• [Given request] Output all lines exactly.

▼

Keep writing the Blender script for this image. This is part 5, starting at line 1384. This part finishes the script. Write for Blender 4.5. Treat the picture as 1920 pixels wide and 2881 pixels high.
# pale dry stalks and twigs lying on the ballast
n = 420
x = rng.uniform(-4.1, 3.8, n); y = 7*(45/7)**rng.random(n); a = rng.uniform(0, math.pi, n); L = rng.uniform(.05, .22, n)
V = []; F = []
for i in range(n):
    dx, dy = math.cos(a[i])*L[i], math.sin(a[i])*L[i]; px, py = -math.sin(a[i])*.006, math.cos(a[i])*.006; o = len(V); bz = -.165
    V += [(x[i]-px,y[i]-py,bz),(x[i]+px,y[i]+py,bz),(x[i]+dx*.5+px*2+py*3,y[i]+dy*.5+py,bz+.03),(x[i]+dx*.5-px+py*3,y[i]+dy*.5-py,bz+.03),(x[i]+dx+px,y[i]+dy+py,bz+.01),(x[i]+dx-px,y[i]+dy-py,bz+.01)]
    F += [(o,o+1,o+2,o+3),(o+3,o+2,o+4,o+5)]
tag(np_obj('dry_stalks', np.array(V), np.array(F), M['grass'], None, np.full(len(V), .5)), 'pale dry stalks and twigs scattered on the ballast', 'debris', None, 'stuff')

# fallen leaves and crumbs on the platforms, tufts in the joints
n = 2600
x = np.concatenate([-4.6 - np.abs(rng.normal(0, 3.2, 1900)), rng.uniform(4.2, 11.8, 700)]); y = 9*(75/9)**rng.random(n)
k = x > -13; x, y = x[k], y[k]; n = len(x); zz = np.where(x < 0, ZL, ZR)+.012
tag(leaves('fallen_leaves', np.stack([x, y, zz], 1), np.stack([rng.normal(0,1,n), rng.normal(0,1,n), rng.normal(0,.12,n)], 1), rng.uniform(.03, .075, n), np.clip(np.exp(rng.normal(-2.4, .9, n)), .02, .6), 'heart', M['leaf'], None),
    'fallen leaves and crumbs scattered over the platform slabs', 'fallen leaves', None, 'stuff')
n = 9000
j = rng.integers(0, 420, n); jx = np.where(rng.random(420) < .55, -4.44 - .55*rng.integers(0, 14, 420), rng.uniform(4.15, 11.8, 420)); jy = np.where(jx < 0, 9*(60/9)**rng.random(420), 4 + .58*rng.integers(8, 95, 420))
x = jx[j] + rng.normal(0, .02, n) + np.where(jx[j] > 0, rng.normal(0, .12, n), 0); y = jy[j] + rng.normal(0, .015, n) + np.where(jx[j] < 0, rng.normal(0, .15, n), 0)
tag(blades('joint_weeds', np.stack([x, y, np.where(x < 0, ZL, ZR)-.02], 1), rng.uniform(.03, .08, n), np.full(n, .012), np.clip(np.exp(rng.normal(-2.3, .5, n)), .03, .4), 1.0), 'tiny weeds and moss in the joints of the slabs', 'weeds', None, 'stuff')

▲

• [Full response]
Keep writing the Blender script for this image. This is part 5, starting at line 1384. This part finishes the script. Write for Blender 4.5. Treat the picture as 1920 pixels wide and 2881 pixels high.
# pale dry stalks and twigs lying on the ballast
n = 420
x = rng.uniform(-4.1, 3.8, n); y = 7*(45/7)**rng.random(n); a = rng.uniform(0, math.pi, n); L = rng.uniform(.05, .22, n)
V = []; F = []
for i in range(n):
    dx, dy = math.cos(a[i])*L[i], math.sin(a[i])*L[i]; px, py = -math.sin(a[i])*.006, math.cos(a[i])*.006; o = len(V); bz = -.165
    V += [(x[i]-px,y[i]-py,bz),(x[i]+px,y[i]+py,bz),(x[i]+dx*.5+px*2+py*3,y[i]+dy*.5+py,bz+.03),(x[i]+dx*.5-px+py*3,y[i]+dy*.5-py,bz+.03),(x[i]+dx+px,y[i]+dy+py,bz+.01),(x[i]+dx-px,y[i]+dy-py,bz+.01)]
    F += [(o,o+1,o+2,o+3),(o+3,o+2,o+4,o+5)]
tag(np_obj('dry_stalks', np.array(V), np.array(F), M['grass'], None, np.full(len(V), .5)), 'pale dry stalks and twigs scattered on the ballast', 'debris', None, 'stuff')

# fallen leaves and crumbs on the platforms, tufts in the joints
n = 2600
x = np.concatenate([-4.6 - np.abs(rng.normal(0, 3.2, 1900)), rng.uniform(4.2, 11.8, 700)]); y = 9*(75/9)**rng.random(n)
k = x > -13; x, y = x[k], y[k]; n = len(x); zz = np.where(x < 0, ZL, ZR)+.012
tag(leaves('fallen_leaves', np.stack([x, y, zz], 1), np.stack([rng.normal(0,1,n), rng.normal(0,1,n), rng.normal(0,.12,n)], 1), rng.uniform(.03, .075, n), np.clip(np.exp(rng.normal(-2.4, .9, n)), .02, .6), 'heart', M['leaf'], None),
    'fallen leaves and crumbs scattered over the platform slabs', 'fallen leaves', None, 'stuff')
n = 9000
j = rng.integers(0, 420, n); jx = np.where(rng.random(420) < .55, -4.44 - .55*rng.integers(0, 14, 420), rng.uniform(4.15, 11.8, 420)); jy = np.where(jx < 0, 9*(60/9)**rng.random(420), 4 + .58*rng.integers(8, 95, 420))
x = jx[j] + rng.normal(0, .02, n) + np.where(jx[j] > 0, rng.normal(0, .12, n), 0); y = jy[j] + rng.normal(0, .015, n) + np.where(jx[j] < 0, rng.normal(0, .15, n), 0)
tag(blades('joint_weeds', np.stack([x, y, np.where(x < 0, ZL, ZR)-.02], 1), rng.uniform(.03, .08, n), np.full(n, .012), np.clip(np.exp(rng.normal(-2.3, .5, n)), .03, .4), 1.0), 'tiny weeds and moss in the joints of the slabs', 'weeds', None, 'stuff')